Give only the number of lines that hold the word "picture".

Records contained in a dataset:
--------------------------------
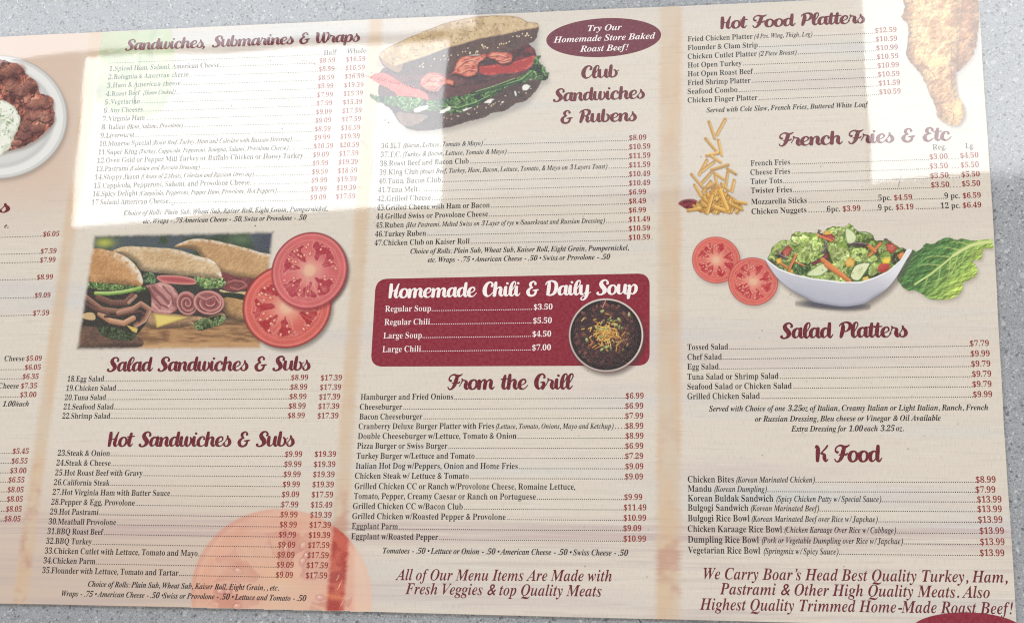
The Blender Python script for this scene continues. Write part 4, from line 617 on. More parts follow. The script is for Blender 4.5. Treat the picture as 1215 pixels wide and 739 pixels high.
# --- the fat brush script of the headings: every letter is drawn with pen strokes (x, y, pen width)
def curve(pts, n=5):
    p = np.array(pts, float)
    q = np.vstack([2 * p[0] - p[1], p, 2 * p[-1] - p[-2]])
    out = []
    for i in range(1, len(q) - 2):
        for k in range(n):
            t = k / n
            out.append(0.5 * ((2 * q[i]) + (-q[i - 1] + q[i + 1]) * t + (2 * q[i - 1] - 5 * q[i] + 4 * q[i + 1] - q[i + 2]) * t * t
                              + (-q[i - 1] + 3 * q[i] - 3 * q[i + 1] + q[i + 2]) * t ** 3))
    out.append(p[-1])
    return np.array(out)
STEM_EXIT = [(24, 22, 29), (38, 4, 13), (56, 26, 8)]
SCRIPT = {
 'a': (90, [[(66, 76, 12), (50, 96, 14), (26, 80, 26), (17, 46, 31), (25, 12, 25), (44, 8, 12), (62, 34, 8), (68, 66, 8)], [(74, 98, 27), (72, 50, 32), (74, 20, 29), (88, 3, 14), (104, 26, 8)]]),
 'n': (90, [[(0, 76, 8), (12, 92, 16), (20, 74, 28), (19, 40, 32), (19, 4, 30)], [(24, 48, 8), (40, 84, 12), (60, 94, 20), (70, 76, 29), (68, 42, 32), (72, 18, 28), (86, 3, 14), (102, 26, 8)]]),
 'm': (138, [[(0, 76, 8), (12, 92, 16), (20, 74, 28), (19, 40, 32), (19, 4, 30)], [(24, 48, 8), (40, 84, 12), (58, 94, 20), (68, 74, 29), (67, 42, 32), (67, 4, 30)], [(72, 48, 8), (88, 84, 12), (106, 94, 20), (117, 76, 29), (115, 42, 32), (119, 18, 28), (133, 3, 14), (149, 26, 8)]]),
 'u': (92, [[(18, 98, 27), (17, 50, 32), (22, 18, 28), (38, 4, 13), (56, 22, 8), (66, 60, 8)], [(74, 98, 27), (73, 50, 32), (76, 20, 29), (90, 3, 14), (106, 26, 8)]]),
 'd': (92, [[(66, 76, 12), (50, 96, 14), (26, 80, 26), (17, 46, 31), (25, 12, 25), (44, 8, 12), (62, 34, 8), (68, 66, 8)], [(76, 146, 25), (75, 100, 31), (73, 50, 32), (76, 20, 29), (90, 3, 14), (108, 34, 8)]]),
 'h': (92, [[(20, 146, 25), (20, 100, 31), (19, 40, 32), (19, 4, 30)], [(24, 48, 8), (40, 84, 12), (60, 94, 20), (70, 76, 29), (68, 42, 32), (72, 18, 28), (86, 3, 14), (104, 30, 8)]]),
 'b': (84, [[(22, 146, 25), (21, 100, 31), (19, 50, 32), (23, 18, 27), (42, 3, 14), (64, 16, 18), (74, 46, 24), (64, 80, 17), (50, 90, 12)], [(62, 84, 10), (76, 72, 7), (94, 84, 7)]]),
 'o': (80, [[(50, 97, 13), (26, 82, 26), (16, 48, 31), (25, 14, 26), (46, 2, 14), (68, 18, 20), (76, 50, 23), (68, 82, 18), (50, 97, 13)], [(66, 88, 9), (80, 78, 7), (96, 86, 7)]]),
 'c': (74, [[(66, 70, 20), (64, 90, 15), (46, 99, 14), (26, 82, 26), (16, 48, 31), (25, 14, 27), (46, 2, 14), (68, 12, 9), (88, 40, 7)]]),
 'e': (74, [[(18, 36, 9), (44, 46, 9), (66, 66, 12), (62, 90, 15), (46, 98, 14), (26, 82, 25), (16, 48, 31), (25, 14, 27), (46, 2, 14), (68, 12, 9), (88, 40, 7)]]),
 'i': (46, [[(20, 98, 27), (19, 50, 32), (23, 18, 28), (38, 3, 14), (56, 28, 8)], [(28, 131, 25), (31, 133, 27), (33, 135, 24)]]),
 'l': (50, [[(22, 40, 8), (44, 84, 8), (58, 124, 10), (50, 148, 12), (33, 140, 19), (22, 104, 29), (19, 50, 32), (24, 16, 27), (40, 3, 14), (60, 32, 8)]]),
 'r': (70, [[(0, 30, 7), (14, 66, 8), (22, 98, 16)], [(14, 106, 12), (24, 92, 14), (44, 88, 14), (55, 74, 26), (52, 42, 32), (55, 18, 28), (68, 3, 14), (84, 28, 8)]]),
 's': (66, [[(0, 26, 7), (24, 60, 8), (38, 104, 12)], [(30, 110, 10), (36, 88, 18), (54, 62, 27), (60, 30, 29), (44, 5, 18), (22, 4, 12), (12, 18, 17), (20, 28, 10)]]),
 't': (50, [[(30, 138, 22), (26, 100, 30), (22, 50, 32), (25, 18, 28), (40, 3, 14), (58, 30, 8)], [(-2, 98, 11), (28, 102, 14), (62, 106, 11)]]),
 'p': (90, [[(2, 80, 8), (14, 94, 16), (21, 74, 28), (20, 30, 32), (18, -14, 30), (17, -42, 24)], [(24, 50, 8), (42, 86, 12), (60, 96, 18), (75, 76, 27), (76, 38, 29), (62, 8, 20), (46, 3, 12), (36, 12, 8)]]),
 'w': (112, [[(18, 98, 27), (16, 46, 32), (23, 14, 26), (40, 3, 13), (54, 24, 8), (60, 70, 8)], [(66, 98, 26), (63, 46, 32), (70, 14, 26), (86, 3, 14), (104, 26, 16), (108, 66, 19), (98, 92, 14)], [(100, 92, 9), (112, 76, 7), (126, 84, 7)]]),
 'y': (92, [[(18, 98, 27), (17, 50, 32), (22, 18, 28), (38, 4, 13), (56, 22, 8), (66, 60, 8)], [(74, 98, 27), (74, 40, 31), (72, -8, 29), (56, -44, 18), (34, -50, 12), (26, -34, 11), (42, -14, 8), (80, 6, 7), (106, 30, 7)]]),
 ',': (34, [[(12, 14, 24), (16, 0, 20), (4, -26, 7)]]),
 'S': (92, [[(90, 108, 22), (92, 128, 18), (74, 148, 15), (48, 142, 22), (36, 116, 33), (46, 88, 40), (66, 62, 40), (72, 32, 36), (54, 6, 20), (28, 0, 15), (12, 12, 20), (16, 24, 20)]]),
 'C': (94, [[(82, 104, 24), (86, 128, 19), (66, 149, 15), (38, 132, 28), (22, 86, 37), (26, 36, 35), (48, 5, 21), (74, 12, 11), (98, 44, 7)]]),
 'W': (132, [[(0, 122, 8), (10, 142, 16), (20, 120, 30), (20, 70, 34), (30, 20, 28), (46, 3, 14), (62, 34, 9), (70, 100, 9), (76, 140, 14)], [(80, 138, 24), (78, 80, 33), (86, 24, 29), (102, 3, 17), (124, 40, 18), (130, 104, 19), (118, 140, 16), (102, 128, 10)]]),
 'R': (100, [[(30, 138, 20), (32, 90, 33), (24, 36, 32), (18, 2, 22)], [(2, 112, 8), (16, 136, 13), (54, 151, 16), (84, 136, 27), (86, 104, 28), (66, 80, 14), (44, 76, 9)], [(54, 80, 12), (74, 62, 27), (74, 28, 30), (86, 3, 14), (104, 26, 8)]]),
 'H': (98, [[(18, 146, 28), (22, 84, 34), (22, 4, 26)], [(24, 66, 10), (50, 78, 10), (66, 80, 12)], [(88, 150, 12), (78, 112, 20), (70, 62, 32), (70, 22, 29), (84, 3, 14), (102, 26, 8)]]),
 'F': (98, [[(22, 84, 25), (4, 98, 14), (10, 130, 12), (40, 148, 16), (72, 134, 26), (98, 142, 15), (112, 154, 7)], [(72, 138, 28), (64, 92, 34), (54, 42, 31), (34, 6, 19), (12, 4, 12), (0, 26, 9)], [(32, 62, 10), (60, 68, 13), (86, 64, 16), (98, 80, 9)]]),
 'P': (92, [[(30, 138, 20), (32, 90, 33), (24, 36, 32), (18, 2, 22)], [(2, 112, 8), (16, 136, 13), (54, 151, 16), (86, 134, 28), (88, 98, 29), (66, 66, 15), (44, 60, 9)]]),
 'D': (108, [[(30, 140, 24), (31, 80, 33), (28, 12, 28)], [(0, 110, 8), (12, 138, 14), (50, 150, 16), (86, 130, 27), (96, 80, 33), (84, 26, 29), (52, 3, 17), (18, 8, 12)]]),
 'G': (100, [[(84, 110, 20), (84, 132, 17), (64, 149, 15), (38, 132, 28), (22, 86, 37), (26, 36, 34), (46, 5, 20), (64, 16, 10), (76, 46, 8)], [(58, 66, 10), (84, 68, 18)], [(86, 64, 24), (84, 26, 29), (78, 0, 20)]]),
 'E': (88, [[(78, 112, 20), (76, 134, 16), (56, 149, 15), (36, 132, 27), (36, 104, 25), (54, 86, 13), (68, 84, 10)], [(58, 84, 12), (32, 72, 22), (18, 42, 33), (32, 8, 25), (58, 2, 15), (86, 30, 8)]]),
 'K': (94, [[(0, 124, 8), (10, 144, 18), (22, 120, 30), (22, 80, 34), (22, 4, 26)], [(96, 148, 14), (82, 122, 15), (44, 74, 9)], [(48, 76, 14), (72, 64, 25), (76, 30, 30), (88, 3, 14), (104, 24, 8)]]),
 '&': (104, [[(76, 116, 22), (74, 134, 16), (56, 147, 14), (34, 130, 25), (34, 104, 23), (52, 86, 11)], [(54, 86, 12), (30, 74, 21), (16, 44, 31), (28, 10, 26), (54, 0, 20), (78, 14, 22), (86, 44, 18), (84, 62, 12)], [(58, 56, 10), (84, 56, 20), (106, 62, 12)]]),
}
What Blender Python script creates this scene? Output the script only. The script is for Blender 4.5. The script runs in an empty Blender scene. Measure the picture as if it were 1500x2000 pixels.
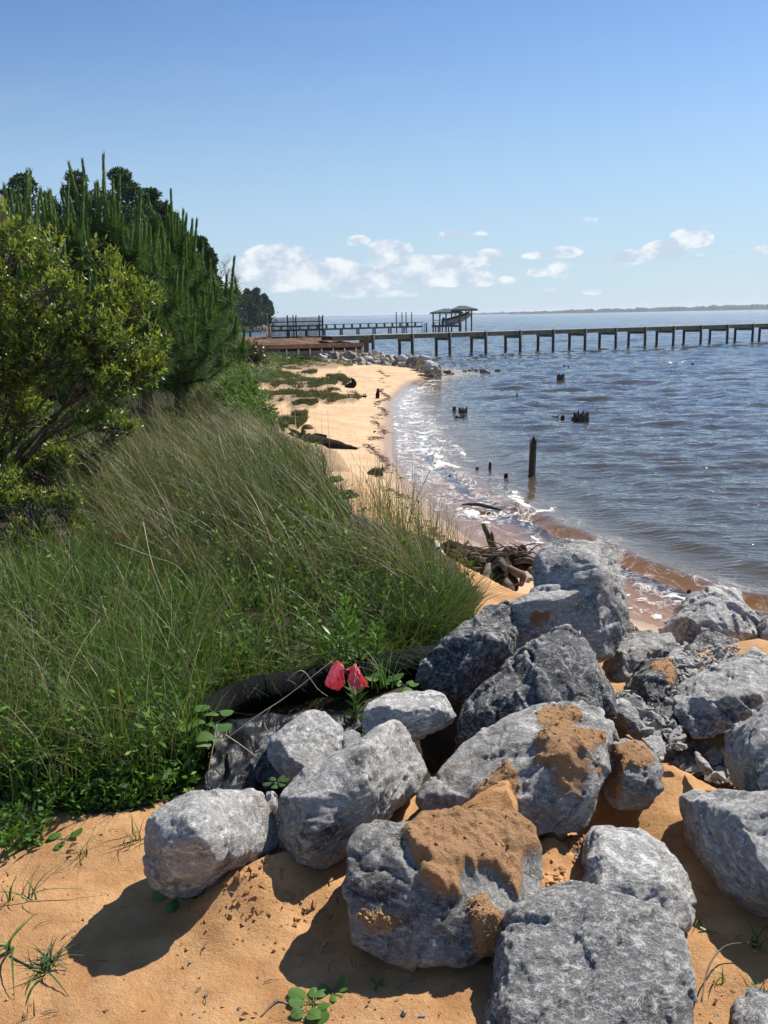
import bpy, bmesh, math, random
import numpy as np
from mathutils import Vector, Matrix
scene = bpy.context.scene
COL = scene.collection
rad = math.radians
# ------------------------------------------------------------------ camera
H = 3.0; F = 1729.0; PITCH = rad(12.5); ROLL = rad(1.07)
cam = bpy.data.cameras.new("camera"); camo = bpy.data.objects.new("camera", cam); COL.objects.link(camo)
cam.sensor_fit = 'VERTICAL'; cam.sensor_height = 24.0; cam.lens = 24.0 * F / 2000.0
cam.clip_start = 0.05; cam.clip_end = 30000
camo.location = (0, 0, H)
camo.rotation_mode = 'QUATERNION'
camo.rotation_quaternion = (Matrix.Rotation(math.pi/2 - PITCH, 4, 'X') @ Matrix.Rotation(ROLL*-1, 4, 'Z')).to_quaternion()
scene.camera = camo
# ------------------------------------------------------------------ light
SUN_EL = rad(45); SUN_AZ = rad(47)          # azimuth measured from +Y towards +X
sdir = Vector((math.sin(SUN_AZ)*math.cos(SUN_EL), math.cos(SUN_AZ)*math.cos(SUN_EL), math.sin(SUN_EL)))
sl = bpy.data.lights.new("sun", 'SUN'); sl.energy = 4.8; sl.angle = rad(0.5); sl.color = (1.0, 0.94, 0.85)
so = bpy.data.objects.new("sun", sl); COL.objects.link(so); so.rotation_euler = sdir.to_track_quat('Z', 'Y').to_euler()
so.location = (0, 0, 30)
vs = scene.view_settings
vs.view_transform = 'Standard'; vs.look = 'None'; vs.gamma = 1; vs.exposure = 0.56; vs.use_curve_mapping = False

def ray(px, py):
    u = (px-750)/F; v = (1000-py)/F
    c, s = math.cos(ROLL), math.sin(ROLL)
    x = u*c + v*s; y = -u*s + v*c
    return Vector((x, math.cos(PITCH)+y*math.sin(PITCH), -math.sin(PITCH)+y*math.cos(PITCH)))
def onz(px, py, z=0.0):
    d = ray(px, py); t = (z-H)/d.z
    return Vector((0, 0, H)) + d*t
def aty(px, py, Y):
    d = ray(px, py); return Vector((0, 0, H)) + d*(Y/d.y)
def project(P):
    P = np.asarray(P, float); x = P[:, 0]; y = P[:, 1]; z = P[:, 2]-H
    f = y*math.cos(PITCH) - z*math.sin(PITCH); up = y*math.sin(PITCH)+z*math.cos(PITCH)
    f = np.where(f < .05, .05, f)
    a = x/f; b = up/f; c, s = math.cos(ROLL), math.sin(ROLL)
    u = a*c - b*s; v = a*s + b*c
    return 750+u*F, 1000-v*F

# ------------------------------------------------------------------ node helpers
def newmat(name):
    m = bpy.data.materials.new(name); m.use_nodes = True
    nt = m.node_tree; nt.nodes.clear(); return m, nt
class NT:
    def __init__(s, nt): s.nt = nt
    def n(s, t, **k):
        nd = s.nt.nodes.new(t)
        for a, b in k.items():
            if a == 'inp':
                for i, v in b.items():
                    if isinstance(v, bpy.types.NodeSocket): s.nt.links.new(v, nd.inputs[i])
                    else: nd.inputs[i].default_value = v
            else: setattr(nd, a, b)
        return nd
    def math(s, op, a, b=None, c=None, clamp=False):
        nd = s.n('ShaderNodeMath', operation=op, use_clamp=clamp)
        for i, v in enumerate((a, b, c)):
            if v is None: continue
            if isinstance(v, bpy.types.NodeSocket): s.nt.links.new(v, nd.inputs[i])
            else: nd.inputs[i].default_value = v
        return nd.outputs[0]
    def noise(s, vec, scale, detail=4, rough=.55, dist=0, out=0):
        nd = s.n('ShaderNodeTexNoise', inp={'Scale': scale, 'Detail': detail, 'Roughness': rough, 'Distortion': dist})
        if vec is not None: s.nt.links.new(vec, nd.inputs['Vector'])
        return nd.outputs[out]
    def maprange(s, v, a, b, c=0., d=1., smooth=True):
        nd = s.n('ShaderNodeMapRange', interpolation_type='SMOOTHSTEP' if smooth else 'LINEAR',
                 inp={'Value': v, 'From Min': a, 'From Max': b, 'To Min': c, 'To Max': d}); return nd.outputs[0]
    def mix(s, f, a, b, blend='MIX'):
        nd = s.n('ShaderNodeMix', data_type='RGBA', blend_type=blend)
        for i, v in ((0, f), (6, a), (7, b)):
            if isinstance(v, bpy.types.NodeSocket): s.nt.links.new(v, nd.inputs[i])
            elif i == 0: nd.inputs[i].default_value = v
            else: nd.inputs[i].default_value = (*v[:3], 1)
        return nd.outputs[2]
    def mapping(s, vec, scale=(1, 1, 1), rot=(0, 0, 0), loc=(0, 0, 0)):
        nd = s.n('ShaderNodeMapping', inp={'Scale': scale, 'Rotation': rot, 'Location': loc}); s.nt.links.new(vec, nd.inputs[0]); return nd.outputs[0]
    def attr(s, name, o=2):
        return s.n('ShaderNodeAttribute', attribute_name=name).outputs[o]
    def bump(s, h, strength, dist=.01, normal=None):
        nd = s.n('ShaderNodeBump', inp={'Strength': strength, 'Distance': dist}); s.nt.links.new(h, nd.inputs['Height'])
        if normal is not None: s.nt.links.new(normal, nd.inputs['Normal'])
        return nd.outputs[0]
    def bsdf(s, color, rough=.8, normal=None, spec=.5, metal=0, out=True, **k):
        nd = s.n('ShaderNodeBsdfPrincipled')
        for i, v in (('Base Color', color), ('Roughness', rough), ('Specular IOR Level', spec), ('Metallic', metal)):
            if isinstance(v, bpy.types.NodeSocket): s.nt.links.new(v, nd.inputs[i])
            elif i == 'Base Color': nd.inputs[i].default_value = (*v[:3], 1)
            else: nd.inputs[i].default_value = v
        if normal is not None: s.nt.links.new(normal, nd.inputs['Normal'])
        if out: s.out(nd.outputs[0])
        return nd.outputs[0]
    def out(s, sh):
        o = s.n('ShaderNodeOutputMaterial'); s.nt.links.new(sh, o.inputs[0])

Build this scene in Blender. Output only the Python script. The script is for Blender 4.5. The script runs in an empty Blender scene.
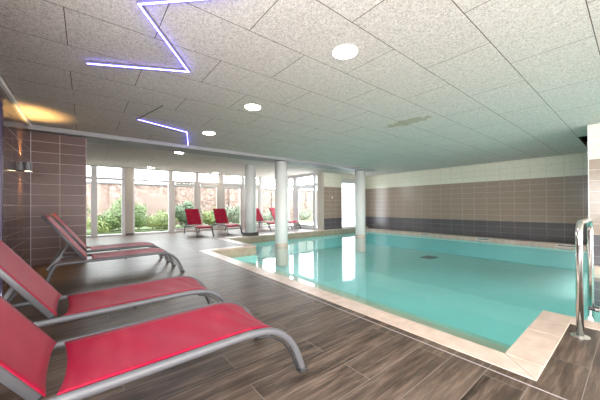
--------------------------------
• [Expected answer]: 2